Repeat the listing below word for word, stopping after the line that contains "r=0.016, globe=False, half=.44)".
══════
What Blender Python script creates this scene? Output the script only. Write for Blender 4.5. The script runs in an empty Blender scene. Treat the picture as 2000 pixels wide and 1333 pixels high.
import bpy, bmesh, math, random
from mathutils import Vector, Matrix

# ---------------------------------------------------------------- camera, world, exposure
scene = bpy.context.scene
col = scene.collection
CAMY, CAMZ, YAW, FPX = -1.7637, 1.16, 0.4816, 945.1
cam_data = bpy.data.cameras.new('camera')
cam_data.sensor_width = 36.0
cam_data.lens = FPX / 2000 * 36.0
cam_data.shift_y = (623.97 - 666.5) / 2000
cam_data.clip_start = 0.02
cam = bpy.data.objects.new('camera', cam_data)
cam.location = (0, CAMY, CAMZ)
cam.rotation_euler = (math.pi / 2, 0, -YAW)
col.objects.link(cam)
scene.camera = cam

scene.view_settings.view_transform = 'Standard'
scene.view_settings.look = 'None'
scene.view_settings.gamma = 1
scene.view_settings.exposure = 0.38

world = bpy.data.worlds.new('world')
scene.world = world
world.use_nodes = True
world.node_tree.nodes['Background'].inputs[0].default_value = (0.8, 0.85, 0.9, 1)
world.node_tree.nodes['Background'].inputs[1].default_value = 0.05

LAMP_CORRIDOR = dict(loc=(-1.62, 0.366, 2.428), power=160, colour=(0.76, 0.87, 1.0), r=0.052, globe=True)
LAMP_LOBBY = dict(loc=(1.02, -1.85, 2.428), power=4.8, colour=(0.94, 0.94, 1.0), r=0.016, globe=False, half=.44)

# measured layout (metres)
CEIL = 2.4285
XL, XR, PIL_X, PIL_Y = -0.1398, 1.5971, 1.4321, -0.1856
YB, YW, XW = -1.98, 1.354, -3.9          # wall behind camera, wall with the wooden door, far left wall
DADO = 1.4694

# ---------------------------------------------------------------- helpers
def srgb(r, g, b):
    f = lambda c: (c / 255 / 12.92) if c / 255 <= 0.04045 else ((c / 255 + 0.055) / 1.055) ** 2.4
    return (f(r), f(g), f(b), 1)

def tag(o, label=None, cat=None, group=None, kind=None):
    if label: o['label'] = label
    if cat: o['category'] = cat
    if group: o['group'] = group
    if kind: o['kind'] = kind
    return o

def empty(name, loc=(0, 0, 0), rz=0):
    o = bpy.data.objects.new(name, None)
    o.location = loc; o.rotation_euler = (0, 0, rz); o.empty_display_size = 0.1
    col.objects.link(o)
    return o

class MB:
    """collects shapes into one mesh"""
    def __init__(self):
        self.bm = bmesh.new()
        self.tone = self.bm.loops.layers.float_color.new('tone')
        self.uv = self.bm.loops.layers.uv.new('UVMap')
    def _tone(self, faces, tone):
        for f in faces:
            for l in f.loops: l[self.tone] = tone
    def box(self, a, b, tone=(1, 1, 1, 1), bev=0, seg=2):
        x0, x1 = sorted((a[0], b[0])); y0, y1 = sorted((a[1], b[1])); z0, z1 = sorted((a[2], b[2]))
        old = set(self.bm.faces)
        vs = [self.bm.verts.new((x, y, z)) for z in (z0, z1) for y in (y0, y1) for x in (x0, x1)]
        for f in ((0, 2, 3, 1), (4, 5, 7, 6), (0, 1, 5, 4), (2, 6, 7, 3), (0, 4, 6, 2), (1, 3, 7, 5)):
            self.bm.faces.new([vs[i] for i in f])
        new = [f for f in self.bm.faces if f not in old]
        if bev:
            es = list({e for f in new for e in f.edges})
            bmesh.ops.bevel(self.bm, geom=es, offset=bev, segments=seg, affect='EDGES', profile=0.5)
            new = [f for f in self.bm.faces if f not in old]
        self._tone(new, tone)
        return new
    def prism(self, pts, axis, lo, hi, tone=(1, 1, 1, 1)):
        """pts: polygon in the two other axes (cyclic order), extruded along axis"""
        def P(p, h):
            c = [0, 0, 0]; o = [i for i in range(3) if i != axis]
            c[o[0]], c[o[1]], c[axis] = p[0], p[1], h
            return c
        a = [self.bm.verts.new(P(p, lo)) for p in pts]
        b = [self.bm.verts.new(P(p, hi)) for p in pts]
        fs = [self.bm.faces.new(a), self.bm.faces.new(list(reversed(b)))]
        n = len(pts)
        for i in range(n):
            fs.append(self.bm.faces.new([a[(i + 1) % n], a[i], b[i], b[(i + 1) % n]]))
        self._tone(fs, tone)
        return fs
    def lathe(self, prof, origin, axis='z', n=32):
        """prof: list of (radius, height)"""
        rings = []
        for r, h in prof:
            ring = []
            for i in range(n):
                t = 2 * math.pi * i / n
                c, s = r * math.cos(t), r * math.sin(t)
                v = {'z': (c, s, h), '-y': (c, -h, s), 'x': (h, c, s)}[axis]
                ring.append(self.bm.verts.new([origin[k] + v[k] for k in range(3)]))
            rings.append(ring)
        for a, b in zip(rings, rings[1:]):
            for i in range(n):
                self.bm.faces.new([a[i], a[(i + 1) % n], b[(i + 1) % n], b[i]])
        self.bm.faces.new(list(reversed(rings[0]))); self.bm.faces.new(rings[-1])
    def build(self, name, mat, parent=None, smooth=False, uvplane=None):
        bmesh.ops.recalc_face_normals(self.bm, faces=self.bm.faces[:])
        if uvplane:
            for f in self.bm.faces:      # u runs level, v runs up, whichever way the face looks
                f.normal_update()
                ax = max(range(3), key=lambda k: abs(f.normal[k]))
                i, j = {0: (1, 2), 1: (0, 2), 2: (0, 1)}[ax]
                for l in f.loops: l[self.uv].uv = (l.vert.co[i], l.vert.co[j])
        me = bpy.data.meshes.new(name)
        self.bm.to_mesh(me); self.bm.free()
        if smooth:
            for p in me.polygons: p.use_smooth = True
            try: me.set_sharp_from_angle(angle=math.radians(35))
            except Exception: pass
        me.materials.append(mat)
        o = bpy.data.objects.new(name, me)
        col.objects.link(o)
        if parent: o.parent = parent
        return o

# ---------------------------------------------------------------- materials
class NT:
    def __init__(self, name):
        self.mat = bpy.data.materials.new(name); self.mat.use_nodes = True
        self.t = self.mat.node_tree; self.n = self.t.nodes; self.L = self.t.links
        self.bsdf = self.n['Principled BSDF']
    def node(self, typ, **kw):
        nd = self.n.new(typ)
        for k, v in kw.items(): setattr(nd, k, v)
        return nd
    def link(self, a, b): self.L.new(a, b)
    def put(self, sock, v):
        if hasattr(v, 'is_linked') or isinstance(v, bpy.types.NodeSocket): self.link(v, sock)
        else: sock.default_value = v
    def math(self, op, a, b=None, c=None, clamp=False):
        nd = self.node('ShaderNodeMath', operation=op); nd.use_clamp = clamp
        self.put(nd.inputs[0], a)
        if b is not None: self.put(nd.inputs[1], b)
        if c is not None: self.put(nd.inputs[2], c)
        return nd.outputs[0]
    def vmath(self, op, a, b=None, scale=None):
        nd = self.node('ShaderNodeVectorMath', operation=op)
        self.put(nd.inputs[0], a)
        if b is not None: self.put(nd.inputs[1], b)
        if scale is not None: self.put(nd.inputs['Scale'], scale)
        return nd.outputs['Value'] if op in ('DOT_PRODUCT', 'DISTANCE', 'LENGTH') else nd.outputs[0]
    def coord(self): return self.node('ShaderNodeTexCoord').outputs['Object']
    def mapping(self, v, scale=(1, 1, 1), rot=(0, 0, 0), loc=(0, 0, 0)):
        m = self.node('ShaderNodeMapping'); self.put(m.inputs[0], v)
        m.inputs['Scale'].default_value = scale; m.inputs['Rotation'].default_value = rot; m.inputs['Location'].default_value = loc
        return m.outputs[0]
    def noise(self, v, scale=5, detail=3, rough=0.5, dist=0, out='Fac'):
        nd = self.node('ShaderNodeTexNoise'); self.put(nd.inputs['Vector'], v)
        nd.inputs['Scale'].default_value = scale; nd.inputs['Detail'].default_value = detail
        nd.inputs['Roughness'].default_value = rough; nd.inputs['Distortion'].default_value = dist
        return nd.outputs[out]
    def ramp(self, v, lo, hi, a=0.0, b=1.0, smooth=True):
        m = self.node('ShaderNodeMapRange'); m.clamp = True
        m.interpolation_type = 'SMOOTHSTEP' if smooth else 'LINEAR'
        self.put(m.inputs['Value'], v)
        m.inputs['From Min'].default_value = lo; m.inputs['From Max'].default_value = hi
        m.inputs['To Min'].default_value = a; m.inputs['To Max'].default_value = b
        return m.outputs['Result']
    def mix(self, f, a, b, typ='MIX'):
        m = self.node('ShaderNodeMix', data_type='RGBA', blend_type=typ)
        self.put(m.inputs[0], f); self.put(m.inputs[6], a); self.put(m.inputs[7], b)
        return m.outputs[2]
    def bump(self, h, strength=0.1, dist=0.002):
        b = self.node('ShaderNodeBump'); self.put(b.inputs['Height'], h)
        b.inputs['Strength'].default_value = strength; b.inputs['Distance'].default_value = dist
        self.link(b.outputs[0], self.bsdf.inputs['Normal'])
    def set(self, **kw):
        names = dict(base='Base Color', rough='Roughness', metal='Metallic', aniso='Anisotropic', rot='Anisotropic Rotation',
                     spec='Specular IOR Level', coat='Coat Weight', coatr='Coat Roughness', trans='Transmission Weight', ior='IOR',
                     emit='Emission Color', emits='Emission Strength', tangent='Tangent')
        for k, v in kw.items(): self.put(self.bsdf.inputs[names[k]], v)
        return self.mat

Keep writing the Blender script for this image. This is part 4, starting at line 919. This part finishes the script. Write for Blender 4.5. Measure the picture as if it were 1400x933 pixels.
══════
_Finished answer:_
What Blender Python script creates this scene? Output the script only. Write for Blender 4.5. The script runs in an empty Blender scene. Treat the picture as 2000 pixels wide and 1333 pixels high.
import bpy, bmesh, math, random
from mathutils import Vector, Matrix

# ---------------------------------------------------------------- camera, world, exposure
scene = bpy.context.scene
col = scene.collection
CAMY, CAMZ, YAW, FPX = -1.7637, 1.16, 0.4816, 945.1
cam_data = bpy.data.cameras.new('camera')
cam_data.sensor_width = 36.0
cam_data.lens = FPX / 2000 * 36.0
cam_data.shift_y = (623.97 - 666.5) / 2000
cam_data.clip_start = 0.02
cam = bpy.data.objects.new('camera', cam_data)
cam.location = (0, CAMY, CAMZ)
cam.rotation_euler = (math.pi / 2, 0, -YAW)
col.objects.link(cam)
scene.camera = cam

scene.view_settings.view_transform = 'Standard'
scene.view_settings.look = 'None'
scene.view_settings.gamma = 1
scene.view_settings.exposure = 0.38

world = bpy.data.worlds.new('world')
scene.world = world
world.use_nodes = True
world.node_tree.nodes['Background'].inputs[0].default_value = (0.8, 0.85, 0.9, 1)
world.node_tree.nodes['Background'].inputs[1].default_value = 0.05

LAMP_CORRIDOR = dict(loc=(-1.62, 0.366, 2.428), power=160, colour=(0.76, 0.87, 1.0), r=0.052, globe=True)
LAMP_LOBBY = dict(loc=(1.02, -1.85, 2.428), power=4.8, colour=(0.94, 0.94, 1.0), r=0.016, globe=False, half=.44)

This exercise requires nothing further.